== INFORMATION SHOWN ==
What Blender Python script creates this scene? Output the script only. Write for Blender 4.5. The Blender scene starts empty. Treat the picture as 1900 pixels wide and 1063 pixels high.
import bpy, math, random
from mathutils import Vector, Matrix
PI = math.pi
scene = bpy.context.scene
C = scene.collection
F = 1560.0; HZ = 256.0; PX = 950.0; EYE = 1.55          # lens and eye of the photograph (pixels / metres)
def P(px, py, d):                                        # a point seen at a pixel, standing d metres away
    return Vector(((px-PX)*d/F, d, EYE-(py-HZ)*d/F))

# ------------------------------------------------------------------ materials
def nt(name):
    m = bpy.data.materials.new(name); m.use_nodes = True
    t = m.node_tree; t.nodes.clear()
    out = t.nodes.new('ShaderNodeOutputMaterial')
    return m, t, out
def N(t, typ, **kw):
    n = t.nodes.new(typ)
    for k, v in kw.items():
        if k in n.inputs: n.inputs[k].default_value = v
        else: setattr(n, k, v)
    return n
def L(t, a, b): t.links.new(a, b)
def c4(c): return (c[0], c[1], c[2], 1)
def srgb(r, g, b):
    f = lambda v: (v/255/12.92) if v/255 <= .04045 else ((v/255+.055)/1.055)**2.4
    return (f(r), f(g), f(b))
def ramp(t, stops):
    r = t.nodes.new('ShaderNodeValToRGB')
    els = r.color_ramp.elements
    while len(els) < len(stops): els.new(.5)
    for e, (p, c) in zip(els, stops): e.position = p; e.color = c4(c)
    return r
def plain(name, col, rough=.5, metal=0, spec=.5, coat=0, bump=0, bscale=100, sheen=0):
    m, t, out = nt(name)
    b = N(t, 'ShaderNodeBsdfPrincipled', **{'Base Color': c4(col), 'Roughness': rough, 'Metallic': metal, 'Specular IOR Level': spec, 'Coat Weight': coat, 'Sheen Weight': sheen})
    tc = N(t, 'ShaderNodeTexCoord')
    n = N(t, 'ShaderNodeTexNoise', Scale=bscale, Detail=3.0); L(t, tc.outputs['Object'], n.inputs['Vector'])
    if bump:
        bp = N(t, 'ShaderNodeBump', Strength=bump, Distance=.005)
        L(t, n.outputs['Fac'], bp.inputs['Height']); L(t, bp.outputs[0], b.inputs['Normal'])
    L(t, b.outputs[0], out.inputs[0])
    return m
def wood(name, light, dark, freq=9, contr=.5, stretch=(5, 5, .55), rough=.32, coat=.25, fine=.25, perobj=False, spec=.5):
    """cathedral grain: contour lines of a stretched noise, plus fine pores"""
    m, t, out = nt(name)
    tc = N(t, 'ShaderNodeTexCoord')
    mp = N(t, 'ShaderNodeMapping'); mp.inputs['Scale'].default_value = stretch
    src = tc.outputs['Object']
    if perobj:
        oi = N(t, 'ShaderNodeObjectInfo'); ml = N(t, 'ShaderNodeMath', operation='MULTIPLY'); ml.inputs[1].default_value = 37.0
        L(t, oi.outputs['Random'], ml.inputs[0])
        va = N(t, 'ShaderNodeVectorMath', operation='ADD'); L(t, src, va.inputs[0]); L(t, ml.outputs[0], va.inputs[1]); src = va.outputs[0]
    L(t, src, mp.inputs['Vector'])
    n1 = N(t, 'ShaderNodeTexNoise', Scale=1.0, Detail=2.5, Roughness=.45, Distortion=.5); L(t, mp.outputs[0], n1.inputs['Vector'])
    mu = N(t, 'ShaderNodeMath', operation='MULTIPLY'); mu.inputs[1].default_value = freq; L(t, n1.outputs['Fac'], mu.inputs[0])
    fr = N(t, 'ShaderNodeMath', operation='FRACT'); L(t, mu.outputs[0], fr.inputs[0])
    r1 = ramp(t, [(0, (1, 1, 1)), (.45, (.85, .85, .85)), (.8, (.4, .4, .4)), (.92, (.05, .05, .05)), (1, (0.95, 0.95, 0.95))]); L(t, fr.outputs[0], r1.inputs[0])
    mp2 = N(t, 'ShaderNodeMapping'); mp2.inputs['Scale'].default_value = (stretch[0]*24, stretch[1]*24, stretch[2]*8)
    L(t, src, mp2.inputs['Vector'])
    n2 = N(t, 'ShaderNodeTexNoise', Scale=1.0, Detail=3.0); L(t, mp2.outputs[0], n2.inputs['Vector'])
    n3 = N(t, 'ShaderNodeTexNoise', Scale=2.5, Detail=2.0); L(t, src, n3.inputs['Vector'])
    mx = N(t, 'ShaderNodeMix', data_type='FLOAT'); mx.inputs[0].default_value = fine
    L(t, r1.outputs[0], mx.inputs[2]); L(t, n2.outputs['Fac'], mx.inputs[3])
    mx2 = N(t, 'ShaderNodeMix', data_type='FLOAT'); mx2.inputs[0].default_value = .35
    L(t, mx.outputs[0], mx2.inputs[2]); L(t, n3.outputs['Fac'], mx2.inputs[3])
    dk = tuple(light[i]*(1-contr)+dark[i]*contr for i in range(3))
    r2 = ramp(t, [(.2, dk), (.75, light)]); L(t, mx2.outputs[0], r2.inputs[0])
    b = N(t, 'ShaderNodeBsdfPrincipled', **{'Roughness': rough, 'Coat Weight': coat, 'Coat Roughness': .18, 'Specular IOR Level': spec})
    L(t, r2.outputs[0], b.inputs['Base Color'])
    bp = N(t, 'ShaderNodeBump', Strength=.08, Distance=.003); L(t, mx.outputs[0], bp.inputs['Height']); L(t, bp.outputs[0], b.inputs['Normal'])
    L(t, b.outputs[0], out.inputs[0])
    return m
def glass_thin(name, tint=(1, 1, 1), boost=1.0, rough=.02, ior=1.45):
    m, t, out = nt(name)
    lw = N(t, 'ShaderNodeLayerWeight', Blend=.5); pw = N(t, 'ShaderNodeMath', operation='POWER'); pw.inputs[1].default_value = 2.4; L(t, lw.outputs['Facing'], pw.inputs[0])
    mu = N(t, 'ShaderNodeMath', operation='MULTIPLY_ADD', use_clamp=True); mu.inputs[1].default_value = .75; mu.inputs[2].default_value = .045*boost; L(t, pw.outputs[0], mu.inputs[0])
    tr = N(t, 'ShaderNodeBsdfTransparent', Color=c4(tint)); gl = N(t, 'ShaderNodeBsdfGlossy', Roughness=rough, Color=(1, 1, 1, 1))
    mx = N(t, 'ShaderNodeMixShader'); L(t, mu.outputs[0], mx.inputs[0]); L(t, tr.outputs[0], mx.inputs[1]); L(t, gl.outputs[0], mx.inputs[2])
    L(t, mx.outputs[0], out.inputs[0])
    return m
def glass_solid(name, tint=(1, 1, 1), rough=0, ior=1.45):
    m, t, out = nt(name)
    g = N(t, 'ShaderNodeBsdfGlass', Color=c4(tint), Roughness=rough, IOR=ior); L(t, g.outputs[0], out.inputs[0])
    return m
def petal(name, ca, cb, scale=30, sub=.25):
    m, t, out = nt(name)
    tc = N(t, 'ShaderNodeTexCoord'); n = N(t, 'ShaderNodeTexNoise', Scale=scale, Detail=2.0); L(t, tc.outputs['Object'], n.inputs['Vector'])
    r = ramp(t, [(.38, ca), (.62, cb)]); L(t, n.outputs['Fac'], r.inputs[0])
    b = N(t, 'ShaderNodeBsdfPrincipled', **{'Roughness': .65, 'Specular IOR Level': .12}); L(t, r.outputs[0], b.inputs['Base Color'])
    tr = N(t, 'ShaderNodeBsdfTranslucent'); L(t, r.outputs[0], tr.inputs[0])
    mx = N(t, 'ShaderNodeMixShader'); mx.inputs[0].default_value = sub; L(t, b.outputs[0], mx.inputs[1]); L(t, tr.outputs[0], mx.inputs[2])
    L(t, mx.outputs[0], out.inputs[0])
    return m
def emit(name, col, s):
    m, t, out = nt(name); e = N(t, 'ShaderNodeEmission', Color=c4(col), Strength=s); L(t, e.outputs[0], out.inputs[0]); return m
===
● WORK TO DO
Pull out all lines containing "pixels".

● FINAL RESULT
What Blender Python script creates this scene? Output the script only. Write for Blender 4.5. The Blender scene starts empty. Treat the picture as 1900 pixels wide and 1063 pixels high.
F = 1560.0; HZ = 256.0; PX = 950.0; EYE = 1.55          # lens and eye of the photograph (pixels / metres)